Romano Prodi may have won a battle but did he win the war? Keystone

Italy's centre-left opposition has taken parliament's lower house but whether it wins control of the country depends on how Italians living abroad voted.

Among them are 375,000 nationals of voting age, who reside in Switzerland.

On Tuesday, a day after the polls closed in Italy, results showed that the alliance of former Prime Minister Romano Prodi had won the Chamber of Deputies with 49.8 per cent of the vote.

This was the narrowest of margins over current Prime Minister Silvio Berlusconi’s conservative allies, who garnered 49.7 per cent.

According to a recently passed law, the winning coalition automatically wins 55 per cent of the seats, or 340 seats.

It was a different story for the Senate – Berlusconi’s alliance held a one-seat lead (155 to Prodi’s 154 seats) but the votes cast by Italians living abroad for six seats were still being counted on Tuesday morning.

This did not prevent Prodi from claiming that his allies had won the elections outright.

“We have won and now we have to start working to implement our programme and unify the country,” he told supporters early on Tuesday morning.

Participation in the election was massive – more than 83 per cent of the electorate voted.

Italians abroad

For the first time, Italians abroad could not only vote in home elections without having to travel to Italy, they could also stand for election themselves.

They were allocated 12 seats (out of 630) in the Chamber of Deputies and six in the Senate (from 315).

Swiss residents are well represented among the candidates.
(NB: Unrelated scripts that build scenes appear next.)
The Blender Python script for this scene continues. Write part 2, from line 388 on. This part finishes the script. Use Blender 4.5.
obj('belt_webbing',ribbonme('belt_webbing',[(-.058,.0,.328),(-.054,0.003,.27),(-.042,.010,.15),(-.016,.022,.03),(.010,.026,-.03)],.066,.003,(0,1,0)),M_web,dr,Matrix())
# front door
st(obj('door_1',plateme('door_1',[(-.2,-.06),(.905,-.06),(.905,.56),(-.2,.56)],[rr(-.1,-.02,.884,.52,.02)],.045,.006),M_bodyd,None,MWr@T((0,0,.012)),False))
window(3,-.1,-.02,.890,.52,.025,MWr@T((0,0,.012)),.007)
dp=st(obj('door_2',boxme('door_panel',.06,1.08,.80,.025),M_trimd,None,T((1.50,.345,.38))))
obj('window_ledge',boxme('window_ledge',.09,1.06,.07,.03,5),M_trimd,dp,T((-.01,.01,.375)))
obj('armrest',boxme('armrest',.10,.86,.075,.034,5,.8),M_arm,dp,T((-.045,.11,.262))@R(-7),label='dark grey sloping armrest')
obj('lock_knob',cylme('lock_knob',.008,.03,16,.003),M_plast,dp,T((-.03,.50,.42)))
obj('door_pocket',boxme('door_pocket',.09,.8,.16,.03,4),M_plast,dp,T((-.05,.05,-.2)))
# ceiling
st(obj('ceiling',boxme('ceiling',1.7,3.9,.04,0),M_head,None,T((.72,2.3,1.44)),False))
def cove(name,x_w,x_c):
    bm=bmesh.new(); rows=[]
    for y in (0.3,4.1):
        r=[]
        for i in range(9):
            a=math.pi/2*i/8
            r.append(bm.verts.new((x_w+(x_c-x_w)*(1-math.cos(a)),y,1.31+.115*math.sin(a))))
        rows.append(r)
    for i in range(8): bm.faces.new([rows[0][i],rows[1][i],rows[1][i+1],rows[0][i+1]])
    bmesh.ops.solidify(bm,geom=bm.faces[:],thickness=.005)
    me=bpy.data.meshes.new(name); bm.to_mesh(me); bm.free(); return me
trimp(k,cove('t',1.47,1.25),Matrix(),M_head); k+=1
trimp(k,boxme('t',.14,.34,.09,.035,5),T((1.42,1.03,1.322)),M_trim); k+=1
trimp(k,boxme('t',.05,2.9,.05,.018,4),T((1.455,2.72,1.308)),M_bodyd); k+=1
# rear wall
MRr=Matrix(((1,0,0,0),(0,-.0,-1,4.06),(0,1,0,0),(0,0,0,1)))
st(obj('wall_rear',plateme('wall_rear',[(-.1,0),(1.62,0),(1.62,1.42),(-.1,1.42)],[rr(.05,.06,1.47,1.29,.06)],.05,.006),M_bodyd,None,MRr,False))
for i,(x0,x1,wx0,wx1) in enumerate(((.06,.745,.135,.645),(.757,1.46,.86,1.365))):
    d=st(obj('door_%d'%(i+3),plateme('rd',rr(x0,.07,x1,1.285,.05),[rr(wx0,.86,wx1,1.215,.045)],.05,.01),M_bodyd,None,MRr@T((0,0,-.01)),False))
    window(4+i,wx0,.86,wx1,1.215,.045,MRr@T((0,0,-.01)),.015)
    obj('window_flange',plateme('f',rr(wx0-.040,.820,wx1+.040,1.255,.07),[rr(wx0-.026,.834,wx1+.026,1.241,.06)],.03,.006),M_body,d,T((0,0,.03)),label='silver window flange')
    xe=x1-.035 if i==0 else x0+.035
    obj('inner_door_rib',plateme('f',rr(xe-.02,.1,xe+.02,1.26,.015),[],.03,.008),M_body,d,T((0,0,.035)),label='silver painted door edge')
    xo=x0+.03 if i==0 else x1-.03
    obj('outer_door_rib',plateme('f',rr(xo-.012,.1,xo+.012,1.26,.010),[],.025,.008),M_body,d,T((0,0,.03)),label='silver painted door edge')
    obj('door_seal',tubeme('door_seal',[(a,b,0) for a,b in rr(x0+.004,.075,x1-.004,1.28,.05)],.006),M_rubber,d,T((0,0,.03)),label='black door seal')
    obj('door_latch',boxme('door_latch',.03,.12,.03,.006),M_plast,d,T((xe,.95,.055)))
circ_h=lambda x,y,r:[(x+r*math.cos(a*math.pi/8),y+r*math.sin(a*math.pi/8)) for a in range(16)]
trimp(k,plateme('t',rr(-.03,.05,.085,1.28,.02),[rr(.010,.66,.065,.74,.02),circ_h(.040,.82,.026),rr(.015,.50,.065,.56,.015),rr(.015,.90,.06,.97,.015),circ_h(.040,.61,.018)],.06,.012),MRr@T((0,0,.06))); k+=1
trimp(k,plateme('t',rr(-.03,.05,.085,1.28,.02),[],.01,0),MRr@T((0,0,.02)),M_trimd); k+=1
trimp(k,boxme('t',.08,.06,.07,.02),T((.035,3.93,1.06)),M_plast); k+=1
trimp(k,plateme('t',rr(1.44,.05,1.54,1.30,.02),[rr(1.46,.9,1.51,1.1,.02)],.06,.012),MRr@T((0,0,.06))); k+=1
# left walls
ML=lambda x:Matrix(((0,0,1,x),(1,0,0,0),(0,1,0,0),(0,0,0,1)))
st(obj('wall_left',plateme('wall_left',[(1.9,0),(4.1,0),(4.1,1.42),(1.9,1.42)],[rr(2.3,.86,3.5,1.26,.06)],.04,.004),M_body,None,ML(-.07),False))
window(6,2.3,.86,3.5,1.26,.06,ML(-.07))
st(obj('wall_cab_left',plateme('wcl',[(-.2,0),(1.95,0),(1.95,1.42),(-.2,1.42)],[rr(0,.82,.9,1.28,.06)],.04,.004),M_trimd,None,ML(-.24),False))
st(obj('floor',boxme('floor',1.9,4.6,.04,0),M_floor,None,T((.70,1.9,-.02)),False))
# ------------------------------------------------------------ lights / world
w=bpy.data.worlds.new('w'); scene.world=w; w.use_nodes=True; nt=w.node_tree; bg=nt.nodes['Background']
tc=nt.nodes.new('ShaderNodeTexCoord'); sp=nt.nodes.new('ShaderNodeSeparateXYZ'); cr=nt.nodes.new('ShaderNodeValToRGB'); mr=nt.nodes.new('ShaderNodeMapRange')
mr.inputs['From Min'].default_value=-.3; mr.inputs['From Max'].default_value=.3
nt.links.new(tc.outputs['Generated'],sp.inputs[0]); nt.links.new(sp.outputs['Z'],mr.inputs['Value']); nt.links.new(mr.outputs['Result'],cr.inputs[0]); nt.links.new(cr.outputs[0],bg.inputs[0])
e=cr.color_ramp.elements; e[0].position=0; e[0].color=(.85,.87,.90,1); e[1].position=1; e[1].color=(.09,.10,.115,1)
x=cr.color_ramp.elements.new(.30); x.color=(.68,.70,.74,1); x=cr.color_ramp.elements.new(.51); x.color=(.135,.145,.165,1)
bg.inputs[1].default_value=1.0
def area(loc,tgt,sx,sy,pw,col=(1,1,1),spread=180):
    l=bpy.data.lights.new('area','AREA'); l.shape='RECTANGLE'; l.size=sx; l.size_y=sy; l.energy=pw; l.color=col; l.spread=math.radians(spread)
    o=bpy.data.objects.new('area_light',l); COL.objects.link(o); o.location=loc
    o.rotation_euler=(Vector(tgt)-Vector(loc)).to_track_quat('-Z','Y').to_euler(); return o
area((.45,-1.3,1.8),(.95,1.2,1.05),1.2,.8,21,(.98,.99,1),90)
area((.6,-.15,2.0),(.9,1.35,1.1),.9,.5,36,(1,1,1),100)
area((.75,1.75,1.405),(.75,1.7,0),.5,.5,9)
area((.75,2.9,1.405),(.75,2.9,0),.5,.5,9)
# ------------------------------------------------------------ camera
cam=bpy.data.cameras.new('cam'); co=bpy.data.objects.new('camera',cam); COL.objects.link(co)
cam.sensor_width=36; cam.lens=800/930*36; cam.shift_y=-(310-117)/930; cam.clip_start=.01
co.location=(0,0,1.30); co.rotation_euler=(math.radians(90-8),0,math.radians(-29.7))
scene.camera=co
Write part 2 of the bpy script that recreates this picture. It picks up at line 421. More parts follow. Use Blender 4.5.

Of the 144 people standing for election to the lower house, 25 live in Switzerland, as do 11 of the 34 vying for a Senate seat.

Swiss papers

Some Swiss newspapers went to press as news of Prodi’s victory in the House of Deputies was filtering through.

The German-language press questioned whether the country would be plunged into political instability.

The prestigious Neue Zuercher Zeitung described Berlusconi’s election campaign as being “drenched in poison”. It added that his behaviour during the run-up was not a form of “Italian passion” but a sign of “desperation [as] a glorious victory lay outside his grasp”.

The Tages-Anzeiger said that the media magnate had managed to split the country with his campaign of fear and aggressive confrontational tactics.

The French-language Le Temps stressed that it was irrelevant which alliance won the vote as the country was already severely divided.

swissinfo with agencies

3.5 million Italians living abroad are eligible to vote.

505,104 Italians live in Switzerland including those with dual nationality, the largest foreign community.

374,680 have voting rights.

There are two million Italians across Europe.

South America: 885,673.

Central and North America: 403,597.

Africa, Asia, Oceania and Antarctica: 192,390.